I believe I share a similar perspective – working on experiments is hard, but if your frame of mind is that you’re having fun and trying to solve a difficult problem, then what’s the harm after all?
A spark that led to Palpable
Was there a particular moment or experience that inspired your start-up idea?
When I was interviewing for junior roles whilst working at a previous start-up, we had about 1800 candidates for 3 intern roles. I remember asking candidates during these interviews what really was challenging about the whole job-hunt post-graduation. There were a few reasons but the main one was the time it took jumping from one company to another, or one job platform to another, just to find relevant roles.
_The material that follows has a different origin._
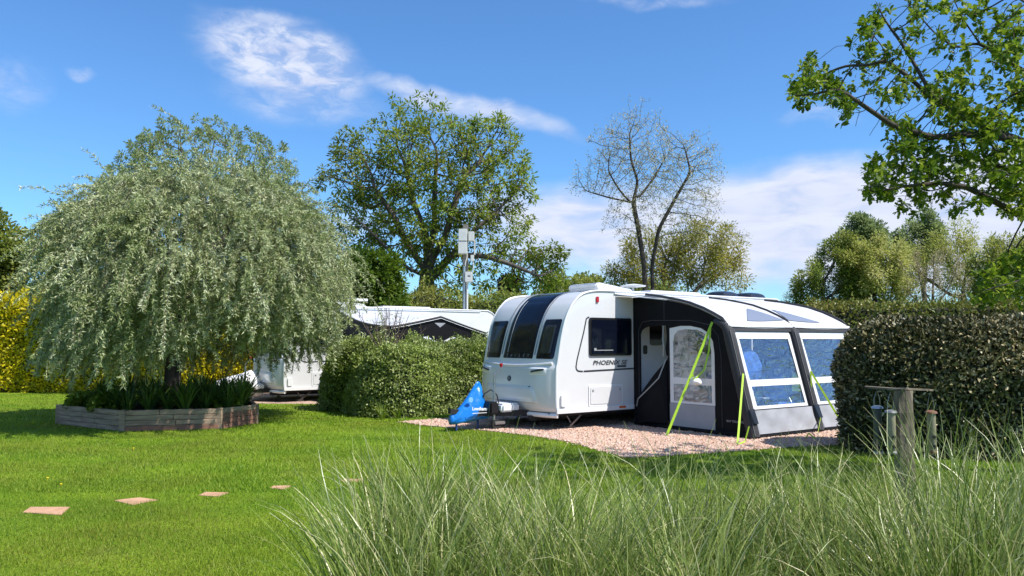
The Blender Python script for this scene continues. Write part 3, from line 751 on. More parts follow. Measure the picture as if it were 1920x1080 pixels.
    # jockey wheel
    jw = MB(); jw.tube([(-.80, .86, .18), (-.80, .86, .98)], .024, 10); jw.tube([(-.80, .86, .45), (-.80, .86, .5)], .036, 10); jw.build('jockey_tube', M['galv'], root, smooth=True)
    jh = MB().tube([(-.80, .86, .98), (-.80, .86, 1.06), (-.72, .80, 1.14), (-.70, .78, 1.2)], .013, 7).build('jockey_handle', M['galv'], root, smooth=True)
    MB().lathe((-.70, .78, 1.19), [(.018, 0), (.03, .05), (.03, .07), (.01, .075)], 10).build('knob', M['red'], jh)
    MB().lathe((-.76, .86, .115), [(.05, -.035), (.1, -.035), (.1, .035), (.05, .035)], 18, 'y').build('jockey_wheel', M['tyre'], root)
    MB().box(-.82, -.58, .80, .92, .11, .17).build('jockey_bracket', M['galv'], root, bevel=.01)
    MB().tube([(-.95, 1.05, .5), (-.93, 1.0, .68), (-.80, .96, .76), (-.68, .94, .66), (-.62, .95, .46)], .013, 6).build('breakaway_cable', M['black'], root, smooth=True)
    # roof
    rl = MB(); pr = [(1.78, 2.67), (1.66, 2.82), (1.68, 2.89), (1.80, 2.91), (2.7, 2.80), (2.85, 2.68)]
    rl.prism(pr, lambda a, b_, t: Vector((a, .72 + t, b_)), .85); rl = rl.build('sunroof', M['van'], root, bevel=.03, seg=3)
    MB().prism([(1.92, .8), (2.66, .8), (2.66, 1.49), (1.92, 1.49)], lambda a, b_, t: Vector((a, b_, 2.914 - (a - 1.80) * .122 + t)), .012).build('sunroof_glass', M['vglass'], rl)
    if not second:
        an = MB().lathe((2.35, .35, 2.66), [(.03, 0), (.02, .14), (.06, .14), (.25, .16), (.26, .18), (.1, .21), (.02, .215)], 24).build('aerial_dish', M['trim'], root, smooth=True)
        MB().lathe((2.35, .35, 2.655), [(.06, 0), (.05, .05), (.02, .06)], 12).build('aerial_foot', M['black'], an)
        MB().box(3.0, 4.6, .45, 1.15, 2.66, 2.78).build('rooflight', M['trim'], root, bevel=.03, seg=3)
        for x0, x1, v0 in ((5.0, 5.6, .15), (5.95, 6.6, .15)):
            vs = []; fs = []; k = 10
            for i in range(k + 1):
                for j in range(k + 1):
                    a = 2 * i / k - 1; c = 2 * j / k - 1
                    vs.append((x0 + (x1 - x0) * i / k, v0 + .6 * j / k, 2.675 + .16 * (max(0, (1 - a ** 4) * (1 - c ** 4))) ** .5))
            for i in range(k):
                for j in range(k): q_ = i * (k + 1) + j; fs.append((q_, q_ + 1, q_ + k + 2, q_ + k + 1))
            MB().add(vs, fs).build('roof_dome', M['glasscut'], root, smooth=True)
    else:
        MB().box(3.2, 4.9, .5, 1.2, 2.66, 2.76).build('rooflight', M['trim'], root, bevel=.03)
        an = MB(); an.tube([(2.2, .5, 2.66), (2.2, .5, 2.9)], .02, 6); an.box(2.05, 2.65, .42, .58, 2.88, 2.95); an.build('aerial', M['trim'], root)
    return root
van = make_caravan(C0, TH1, 'white touring caravan with three dark front windows and a blue hitch cover in front')
van2 = make_caravan(C2, TH2, 'white touring caravan half hidden behind the weeping silver tree', True)

# ---------------------------------------------------------------- blue hitch cover
def cover(th, C, secs, name, label, m, cat='cover'):
    root = empty(name, C, th); tag(root, label, cat); root.scale = (1, 1.07, 1)
    vs = []; fs = []; k = 14
    for (x, zt_, zb, wt, wb) in secs:
        for j in range(k):
            a = 2 * pi * j / k; s_ = sin(a); c_ = cos(a); zz = zb + (zt_ - zb) * (.5 + .5 * s_); wd = wb + (wt - wb) * (.5 + .5 * s_)
            yy = 1.125 + math.copysign(abs(c_) ** .55, c_) * wd
            vs.append((x + .012 * math.sin(j * 2.3 + x * 9), yy + .012 * math.sin(x * 13 + j * 1.7), zz + .008 * math.sin(j * 3 + x * 11)))
    n = len(secs)
    fs = [(i * k + j, i * k + (j + 1) % k, (i + 1) * k + (j + 1) % k, (i + 1) * k + j) for i in range(n - 1) for j in range(k)] + [tuple(range(k)), tuple(range((n - 1) * k, n * k))]
    me = bpy.data.meshes.new('sheet'); me.from_pydata(vs, [], fs); bm = bmesh.new(); bm.from_mesh(me)
    bmesh.ops.subdivide_edges(bm, edges=bm.edges, cuts=2, use_grid_fill=True, smooth=.4); bmesh.ops.recalc_face_normals(bm, faces=bm.faces); bm.to_mesh(me); bm.free()
    me.polygons.foreach_set('use_smooth', [True] * len(me.polygons))
    link('sheet', me, m, root); return root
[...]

I kept hearing this issue throughout the whole hiring experience and at that time, I didn’t really think much about it. But when I took some time away from my career, there was this restlessness I tussled with. I remember asking myself, there has to be a better way to search for jobs if you’ve just graduated. And so that led me on to conduct even more user interviews only to find that this pain was still persisting.
What has been your toughest challenge so far, and how did you overcome it?
To be frank, every morning brings a new challenge. It might be a feature that breaks because of a bug. Sometimes it’s a user reporting an issue. Either way, you quickly learn to develop a tough skin. There’s a common saying in start-up land that you’re always putting out fires. Most days, that feels true.
There is always something to fix. As a founder, my main job is to clear the bottlenecks that appear each day. Sometimes that means making a quick decision to move an issue forward. Other times it means deciding whether to attend an event that could bring in more users. What keeps me steady is remembering that small, consistent steps add up. That mindset helps me handle the moments when things don’t go to plan.
Writing down the next steps, even the tiny ones, is hugely underrated. When the next move is clear and practical, it’s easier to stay focused. Progress is just a collection of small steps, repeated with consistency. That’s how I deal with challenges.
How do you see your start-up impacting the world in the long term?
My vision for Palpable is to empower the next generation with access to opportunities around the world. It’s a world where a computer science graduate in Tokyo can work for a Paris-based organisation, or a design student in Copenhagen can intern at a Texas-based manufacturing company. We want every graduate to have access to global opportunities.
We believe there is still a place for human beings in an age shaped by automation and AI. It’s a world where our humanness can thrive, where ideas can grow across borders, and where the next generation can solve big challenges through genuine togetherness.
But first, a simple job board that gives access to the world’s opportunities!
What advice would you give our Eddies students thinking of starting their own venture?
Go work for a start-up! That’s my top advice. I hear tons of young people wanting to build their own venture and I love it! But if you really want to build a successful venture, you should put yourself in the deep end and learn from others already doing it. You’ll learn what to do and what not to do. You’ll be thrown into sales or distribution, product or legal. You’ll want to spend a few years witnessing what a start-up feels like and how they operate.
And then you can ask the question: is this really for me? says Cambridge entrepreneur John Tan.